Stored data entries

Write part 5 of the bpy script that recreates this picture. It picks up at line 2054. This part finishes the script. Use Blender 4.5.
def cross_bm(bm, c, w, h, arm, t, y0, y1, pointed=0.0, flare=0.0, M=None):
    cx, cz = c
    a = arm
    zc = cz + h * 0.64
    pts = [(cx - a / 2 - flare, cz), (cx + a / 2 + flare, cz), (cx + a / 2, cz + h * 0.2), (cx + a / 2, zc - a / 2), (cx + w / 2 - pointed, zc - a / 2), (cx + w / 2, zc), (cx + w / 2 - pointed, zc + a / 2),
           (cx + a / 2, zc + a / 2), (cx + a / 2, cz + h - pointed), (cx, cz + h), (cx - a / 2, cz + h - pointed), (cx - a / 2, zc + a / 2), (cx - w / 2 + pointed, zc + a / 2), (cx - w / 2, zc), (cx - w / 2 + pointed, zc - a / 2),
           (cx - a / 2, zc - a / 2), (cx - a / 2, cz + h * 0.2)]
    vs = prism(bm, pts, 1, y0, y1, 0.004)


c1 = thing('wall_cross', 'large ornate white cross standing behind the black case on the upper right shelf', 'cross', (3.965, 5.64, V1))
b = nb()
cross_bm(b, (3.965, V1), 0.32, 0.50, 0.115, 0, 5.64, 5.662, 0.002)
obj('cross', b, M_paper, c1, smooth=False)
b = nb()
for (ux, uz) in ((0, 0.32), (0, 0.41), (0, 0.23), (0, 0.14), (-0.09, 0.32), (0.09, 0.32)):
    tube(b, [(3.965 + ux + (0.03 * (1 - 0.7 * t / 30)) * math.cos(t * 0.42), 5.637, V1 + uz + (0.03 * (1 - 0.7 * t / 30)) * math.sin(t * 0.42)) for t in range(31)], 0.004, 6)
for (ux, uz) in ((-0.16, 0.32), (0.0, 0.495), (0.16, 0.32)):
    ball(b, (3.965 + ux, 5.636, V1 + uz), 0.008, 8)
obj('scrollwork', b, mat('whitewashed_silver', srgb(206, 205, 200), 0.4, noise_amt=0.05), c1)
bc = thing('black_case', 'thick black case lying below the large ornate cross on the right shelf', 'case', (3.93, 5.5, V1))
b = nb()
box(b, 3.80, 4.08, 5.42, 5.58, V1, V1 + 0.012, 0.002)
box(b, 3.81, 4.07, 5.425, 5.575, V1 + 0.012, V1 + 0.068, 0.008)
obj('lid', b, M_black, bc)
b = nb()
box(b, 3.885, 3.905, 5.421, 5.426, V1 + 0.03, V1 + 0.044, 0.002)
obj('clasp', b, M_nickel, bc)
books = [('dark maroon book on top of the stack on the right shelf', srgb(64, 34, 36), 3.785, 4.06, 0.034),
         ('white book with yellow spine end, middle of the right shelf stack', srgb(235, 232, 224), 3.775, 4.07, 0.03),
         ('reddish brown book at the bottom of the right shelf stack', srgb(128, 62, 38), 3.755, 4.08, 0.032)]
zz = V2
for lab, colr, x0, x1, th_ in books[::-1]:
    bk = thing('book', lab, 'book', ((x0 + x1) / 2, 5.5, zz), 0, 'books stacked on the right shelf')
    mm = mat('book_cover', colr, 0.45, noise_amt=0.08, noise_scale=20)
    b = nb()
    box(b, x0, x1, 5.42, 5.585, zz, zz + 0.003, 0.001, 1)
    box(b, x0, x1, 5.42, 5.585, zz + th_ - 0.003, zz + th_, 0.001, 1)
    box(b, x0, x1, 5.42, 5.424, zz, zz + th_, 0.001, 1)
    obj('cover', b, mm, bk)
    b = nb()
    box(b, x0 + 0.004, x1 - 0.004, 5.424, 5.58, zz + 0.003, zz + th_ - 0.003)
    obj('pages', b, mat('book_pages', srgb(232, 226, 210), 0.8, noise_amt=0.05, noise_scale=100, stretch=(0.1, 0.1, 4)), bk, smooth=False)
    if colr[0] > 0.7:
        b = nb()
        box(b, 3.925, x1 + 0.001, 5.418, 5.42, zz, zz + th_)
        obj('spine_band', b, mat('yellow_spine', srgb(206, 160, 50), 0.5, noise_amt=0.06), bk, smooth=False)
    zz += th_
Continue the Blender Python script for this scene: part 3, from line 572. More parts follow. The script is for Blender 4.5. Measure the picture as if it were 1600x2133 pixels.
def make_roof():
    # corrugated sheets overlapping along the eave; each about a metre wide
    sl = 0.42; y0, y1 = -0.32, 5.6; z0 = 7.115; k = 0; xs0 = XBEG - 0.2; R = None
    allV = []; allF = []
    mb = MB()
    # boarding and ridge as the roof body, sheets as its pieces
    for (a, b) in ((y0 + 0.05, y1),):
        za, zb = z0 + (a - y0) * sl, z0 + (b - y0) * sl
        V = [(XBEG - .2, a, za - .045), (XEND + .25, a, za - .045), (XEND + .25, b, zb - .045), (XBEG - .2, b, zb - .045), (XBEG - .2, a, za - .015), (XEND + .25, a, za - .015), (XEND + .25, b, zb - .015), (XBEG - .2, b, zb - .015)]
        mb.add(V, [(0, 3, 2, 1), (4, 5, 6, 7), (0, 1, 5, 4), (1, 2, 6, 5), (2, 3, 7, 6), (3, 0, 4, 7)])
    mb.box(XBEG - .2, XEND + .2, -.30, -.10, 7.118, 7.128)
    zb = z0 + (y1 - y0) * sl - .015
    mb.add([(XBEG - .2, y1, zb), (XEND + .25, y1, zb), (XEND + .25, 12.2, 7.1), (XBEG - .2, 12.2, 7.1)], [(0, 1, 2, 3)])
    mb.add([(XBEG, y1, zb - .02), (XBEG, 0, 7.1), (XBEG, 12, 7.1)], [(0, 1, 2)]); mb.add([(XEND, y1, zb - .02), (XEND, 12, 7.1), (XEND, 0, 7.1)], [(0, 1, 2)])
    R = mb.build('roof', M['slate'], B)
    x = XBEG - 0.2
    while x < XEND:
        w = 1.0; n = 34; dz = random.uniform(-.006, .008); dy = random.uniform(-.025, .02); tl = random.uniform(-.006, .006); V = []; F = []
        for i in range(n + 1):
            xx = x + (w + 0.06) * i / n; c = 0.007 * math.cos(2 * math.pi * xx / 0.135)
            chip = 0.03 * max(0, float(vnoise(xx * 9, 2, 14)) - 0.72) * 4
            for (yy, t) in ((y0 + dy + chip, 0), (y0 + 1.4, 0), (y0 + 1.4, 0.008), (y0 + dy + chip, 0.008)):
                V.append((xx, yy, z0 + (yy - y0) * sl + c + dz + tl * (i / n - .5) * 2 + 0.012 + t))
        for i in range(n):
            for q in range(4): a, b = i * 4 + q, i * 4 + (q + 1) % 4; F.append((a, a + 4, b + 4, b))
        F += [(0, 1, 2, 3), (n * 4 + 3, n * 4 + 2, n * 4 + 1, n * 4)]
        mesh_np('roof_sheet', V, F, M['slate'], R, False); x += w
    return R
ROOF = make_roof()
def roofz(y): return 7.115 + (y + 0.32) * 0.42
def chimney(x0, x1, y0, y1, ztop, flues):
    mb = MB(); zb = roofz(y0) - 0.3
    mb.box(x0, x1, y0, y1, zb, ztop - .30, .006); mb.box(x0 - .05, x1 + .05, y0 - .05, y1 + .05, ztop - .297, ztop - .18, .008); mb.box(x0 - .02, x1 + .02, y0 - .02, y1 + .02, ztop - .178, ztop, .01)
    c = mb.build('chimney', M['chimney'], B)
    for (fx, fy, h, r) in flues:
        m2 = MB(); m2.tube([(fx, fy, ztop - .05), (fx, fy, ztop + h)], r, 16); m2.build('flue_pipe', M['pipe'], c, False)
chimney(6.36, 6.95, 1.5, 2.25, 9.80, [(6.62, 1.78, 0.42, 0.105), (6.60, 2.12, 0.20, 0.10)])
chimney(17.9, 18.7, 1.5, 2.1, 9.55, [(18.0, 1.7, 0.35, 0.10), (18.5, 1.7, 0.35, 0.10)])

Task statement
Without changing anything, quote the lines from the top of the data to the line that contains "vs = prism(bm, pts, 1, y0, y1, 0.004)", including that line.

Final result
Write part 5 of the bpy script that recreates this picture. It picks up at line 2054. This part finishes the script. Use Blender 4.5.
def cross_bm(bm, c, w, h, arm, t, y0, y1, pointed=0.0, flare=0.0, M=None):
    cx, cz = c
    a = arm
    zc = cz + h * 0.64
    pts = [(cx - a / 2 - flare, cz), (cx + a / 2 + flare, cz), (cx + a / 2, cz + h * 0.2), (cx + a / 2, zc - a / 2), (cx + w / 2 - pointed, zc - a / 2), (cx + w / 2, zc), (cx + w / 2 - pointed, zc + a / 2),
           (cx + a / 2, zc + a / 2), (cx + a / 2, cz + h - pointed), (cx, cz + h), (cx - a / 2, cz + h - pointed), (cx - a / 2, zc + a / 2), (cx - w / 2 + pointed, zc + a / 2), (cx - w / 2, zc), (cx - w / 2 + pointed, zc - a / 2),
           (cx - a / 2, zc - a / 2), (cx - a / 2, cz + h * 0.2)]
    vs = prism(bm, pts, 1, y0, y1, 0.004)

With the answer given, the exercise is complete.